> _Written request_:
Retype only what runs from the first line of the listing to the line holding "SC.camera = cam_o", both included. Do not retype the pictures.

> _Supplied information_:
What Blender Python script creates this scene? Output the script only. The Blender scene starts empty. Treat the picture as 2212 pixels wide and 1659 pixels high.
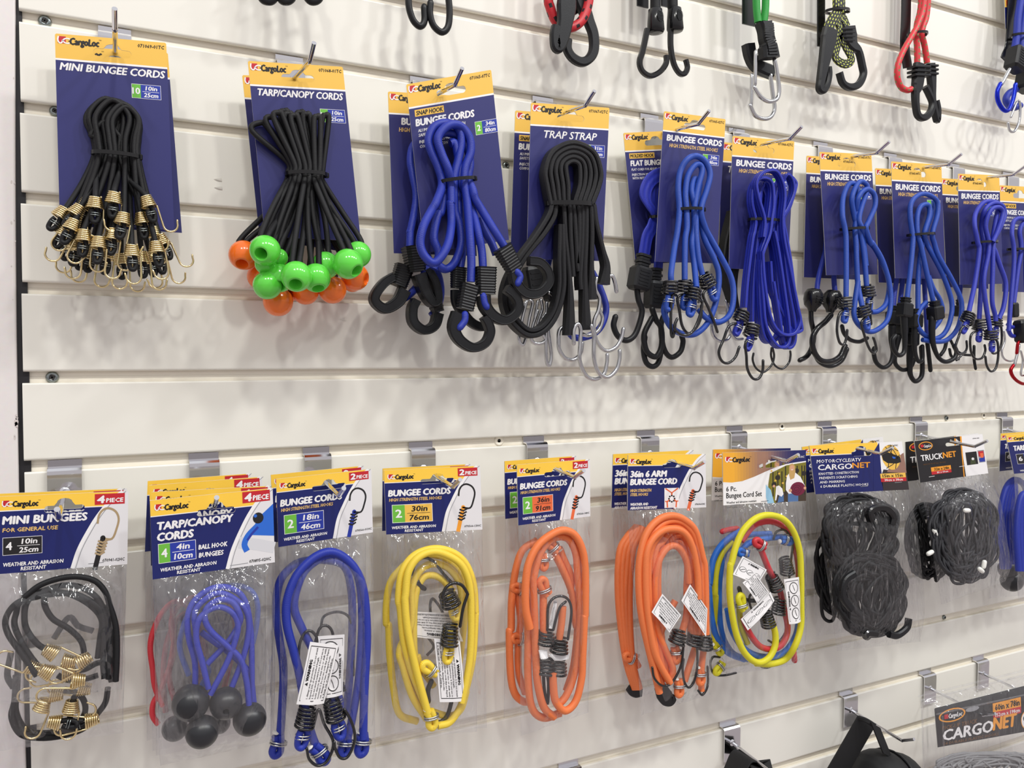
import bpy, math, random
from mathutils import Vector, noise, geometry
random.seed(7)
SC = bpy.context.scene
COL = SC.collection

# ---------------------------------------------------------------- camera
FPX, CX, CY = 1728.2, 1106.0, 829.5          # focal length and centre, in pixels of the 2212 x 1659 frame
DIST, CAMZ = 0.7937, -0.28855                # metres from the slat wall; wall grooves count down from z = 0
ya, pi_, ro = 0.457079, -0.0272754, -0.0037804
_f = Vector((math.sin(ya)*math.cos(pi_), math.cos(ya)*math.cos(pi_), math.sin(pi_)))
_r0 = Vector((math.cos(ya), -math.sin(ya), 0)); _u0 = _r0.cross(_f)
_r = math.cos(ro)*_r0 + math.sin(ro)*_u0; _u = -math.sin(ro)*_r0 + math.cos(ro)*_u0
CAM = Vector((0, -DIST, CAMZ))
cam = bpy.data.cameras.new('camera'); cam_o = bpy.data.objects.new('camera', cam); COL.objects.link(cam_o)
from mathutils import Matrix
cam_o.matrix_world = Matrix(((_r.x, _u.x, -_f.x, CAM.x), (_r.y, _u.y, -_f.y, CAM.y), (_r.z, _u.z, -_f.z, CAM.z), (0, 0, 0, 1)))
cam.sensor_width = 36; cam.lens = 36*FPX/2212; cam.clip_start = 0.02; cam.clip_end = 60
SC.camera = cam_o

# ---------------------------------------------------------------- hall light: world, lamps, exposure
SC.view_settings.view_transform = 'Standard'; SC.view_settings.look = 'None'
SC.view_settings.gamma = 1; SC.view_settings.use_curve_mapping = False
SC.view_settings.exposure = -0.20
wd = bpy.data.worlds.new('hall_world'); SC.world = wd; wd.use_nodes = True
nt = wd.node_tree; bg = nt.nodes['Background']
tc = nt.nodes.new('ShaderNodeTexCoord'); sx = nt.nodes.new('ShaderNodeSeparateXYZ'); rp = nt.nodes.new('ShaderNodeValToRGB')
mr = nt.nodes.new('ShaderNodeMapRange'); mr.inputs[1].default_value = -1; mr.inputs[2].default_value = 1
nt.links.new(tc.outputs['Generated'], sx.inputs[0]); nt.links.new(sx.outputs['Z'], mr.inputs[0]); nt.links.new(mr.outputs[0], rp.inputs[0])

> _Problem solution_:
What Blender Python script creates this scene? Output the script only. The Blender scene starts empty. Treat the picture as 2212 pixels wide and 1659 pixels high.
import bpy, math, random
from mathutils import Vector, noise, geometry
random.seed(7)
SC = bpy.context.scene
COL = SC.collection

# ---------------------------------------------------------------- camera
FPX, CX, CY = 1728.2, 1106.0, 829.5          # focal length and centre, in pixels of the 2212 x 1659 frame
DIST, CAMZ = 0.7937, -0.28855                # metres from the slat wall; wall grooves count down from z = 0
ya, pi_, ro = 0.457079, -0.0272754, -0.0037804
_f = Vector((math.sin(ya)*math.cos(pi_), math.cos(ya)*math.cos(pi_), math.sin(pi_)))
_r0 = Vector((math.cos(ya), -math.sin(ya), 0)); _u0 = _r0.cross(_f)
_r = math.cos(ro)*_r0 + math.sin(ro)*_u0; _u = -math.sin(ro)*_r0 + math.cos(ro)*_u0
CAM = Vector((0, -DIST, CAMZ))
cam = bpy.data.cameras.new('camera'); cam_o = bpy.data.objects.new('camera', cam); COL.objects.link(cam_o)
from mathutils import Matrix
cam_o.matrix_world = Matrix(((_r.x, _u.x, -_f.x, CAM.x), (_r.y, _u.y, -_f.y, CAM.y), (_r.z, _u.z, -_f.z, CAM.z), (0, 0, 0, 1)))
cam.sensor_width = 36; cam.lens = 36*FPX/2212; cam.clip_start = 0.02; cam.clip_end = 60
SC.camera = cam_o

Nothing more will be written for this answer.